>> START DATA ROWS

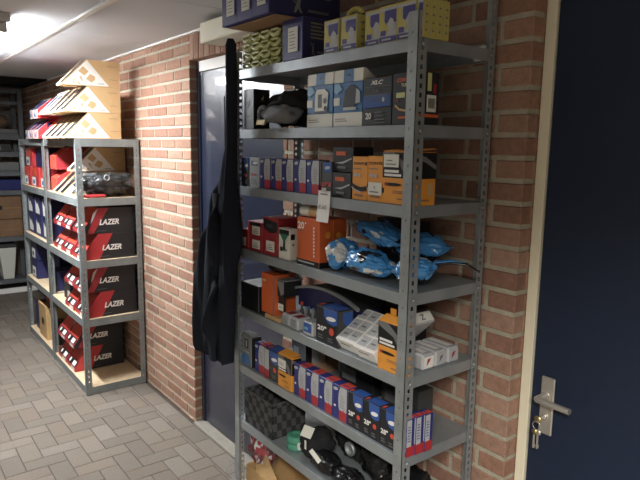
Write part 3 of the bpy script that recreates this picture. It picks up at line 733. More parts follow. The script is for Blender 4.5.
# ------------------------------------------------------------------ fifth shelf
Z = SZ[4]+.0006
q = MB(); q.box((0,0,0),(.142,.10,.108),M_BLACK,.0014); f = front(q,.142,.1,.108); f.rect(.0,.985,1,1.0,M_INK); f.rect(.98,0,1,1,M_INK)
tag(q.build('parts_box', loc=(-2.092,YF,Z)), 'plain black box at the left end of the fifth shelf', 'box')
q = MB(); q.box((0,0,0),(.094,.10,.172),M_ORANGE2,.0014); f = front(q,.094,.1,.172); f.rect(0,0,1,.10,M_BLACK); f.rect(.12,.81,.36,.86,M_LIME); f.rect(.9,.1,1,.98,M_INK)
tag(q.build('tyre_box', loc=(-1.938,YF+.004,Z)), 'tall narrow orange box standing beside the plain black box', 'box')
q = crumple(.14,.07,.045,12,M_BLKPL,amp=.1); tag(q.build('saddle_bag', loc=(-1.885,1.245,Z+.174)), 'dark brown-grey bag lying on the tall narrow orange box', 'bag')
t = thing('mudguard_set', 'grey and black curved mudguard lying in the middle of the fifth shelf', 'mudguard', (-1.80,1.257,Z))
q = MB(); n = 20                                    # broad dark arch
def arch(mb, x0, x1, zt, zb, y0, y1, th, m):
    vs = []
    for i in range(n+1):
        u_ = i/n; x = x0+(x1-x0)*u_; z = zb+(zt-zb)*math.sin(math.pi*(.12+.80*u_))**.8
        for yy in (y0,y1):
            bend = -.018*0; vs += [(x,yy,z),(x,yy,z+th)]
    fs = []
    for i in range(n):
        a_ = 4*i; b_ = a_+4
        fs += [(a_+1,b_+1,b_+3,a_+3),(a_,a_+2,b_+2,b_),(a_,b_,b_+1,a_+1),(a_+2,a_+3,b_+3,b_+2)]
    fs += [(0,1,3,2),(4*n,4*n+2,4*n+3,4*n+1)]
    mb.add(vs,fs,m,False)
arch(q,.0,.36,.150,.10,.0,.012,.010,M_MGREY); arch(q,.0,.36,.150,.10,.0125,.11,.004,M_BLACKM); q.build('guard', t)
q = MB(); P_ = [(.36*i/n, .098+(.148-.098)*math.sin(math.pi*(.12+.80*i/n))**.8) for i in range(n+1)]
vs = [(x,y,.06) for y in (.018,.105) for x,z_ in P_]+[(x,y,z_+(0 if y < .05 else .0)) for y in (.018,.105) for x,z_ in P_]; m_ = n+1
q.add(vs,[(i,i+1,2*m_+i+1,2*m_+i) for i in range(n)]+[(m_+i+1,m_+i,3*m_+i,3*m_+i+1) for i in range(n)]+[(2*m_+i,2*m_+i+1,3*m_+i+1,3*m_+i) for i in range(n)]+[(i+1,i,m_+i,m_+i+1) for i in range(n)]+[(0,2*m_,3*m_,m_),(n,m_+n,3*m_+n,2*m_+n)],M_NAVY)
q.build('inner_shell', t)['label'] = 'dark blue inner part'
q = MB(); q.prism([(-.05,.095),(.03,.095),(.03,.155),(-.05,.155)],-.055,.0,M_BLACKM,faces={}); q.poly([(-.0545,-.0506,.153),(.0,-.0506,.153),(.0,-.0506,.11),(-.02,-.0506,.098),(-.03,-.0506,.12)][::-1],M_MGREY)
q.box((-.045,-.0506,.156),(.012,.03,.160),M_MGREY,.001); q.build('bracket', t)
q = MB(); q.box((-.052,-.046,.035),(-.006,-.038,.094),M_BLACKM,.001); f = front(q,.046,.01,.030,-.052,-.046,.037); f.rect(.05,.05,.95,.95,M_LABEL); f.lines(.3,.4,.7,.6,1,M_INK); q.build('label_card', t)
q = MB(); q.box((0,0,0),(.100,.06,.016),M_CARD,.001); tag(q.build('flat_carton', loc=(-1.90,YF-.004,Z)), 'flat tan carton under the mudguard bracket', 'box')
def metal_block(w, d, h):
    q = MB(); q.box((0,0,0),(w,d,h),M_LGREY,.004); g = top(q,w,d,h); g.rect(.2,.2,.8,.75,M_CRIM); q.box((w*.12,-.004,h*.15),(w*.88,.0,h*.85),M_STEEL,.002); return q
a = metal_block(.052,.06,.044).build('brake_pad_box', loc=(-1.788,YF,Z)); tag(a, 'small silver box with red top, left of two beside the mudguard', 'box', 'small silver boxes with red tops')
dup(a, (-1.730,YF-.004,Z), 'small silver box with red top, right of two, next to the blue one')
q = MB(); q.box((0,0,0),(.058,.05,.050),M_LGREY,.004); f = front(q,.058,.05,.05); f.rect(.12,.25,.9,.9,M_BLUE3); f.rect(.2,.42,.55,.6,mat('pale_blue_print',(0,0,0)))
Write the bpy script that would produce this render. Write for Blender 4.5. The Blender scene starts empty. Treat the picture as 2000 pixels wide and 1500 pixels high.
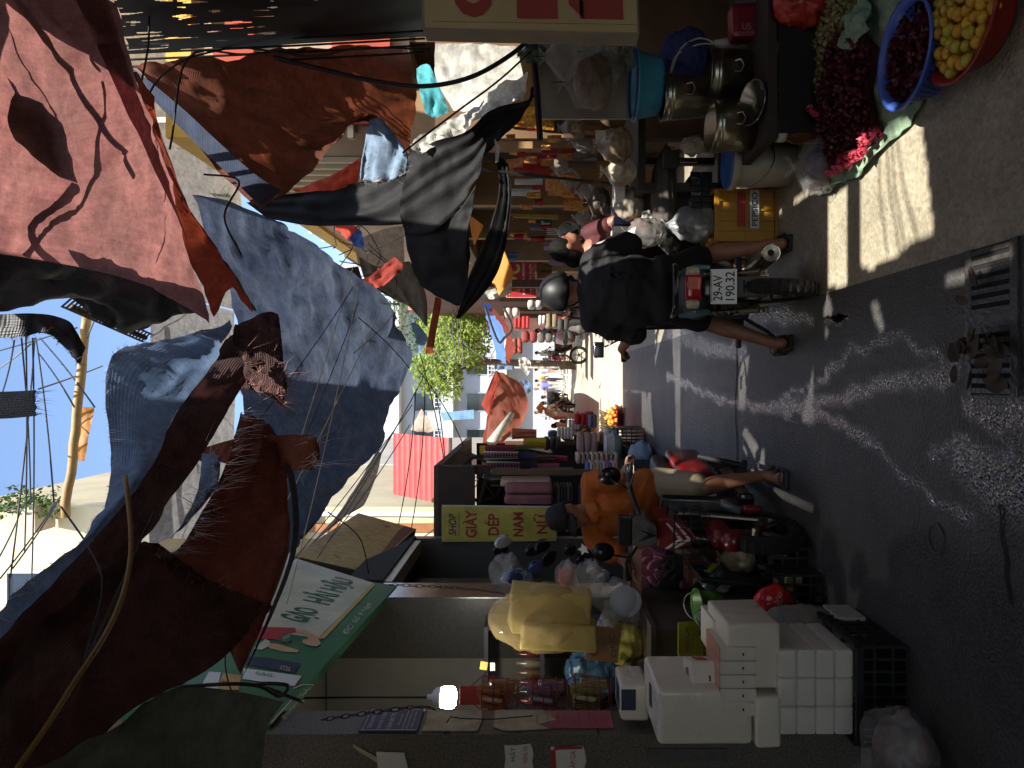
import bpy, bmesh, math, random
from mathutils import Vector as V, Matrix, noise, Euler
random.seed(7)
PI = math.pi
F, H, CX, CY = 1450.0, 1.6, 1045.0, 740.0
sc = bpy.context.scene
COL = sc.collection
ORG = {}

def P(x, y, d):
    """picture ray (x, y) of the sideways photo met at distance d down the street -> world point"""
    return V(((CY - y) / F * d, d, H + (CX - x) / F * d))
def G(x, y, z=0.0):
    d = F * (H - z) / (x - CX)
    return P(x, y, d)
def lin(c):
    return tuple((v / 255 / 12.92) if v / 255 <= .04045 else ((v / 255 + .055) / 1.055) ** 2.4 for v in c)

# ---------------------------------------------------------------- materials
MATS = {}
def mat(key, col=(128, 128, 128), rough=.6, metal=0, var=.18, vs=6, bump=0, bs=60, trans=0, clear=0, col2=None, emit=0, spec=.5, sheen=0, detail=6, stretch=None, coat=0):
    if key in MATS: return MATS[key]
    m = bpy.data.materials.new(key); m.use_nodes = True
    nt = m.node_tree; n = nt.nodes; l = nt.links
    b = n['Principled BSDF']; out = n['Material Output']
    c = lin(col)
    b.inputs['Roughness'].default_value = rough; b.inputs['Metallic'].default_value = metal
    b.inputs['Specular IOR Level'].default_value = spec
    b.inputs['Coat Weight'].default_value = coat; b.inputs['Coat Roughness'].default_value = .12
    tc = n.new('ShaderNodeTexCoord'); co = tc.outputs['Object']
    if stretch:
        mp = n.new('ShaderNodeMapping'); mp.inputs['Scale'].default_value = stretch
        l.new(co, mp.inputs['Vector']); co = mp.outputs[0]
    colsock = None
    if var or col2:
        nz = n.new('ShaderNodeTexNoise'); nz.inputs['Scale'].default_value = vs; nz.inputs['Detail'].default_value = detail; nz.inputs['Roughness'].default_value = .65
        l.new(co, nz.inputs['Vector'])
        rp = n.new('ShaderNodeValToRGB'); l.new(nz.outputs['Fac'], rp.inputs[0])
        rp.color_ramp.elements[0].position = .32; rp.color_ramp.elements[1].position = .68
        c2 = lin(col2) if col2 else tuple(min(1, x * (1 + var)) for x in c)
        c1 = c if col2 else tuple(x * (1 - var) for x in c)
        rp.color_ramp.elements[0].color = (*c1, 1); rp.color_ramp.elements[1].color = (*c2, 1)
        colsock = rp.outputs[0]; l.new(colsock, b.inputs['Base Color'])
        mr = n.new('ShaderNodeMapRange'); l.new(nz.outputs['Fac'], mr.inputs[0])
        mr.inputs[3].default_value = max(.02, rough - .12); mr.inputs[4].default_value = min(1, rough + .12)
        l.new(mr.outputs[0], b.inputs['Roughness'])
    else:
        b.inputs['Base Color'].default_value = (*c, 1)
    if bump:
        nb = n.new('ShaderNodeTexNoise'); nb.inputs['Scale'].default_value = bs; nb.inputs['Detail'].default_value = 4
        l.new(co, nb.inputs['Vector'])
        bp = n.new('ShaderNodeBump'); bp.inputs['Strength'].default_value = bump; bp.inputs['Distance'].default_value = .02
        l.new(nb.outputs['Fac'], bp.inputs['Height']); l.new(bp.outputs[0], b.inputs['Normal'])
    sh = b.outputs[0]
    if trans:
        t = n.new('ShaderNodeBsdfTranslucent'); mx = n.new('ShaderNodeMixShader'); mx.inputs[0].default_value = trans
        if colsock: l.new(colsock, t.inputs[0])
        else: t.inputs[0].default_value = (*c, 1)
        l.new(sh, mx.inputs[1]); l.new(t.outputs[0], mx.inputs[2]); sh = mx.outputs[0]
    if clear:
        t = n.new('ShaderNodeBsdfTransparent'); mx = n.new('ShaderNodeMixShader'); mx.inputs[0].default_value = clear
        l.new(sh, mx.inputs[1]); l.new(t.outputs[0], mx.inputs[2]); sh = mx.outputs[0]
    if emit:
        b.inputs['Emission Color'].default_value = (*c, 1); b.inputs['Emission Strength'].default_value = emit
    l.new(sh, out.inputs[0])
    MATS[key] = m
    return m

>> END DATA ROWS

OBJECTIVE
Return only the number of lines in the data above that include the word "Blender".

WRITTEN REPLY
2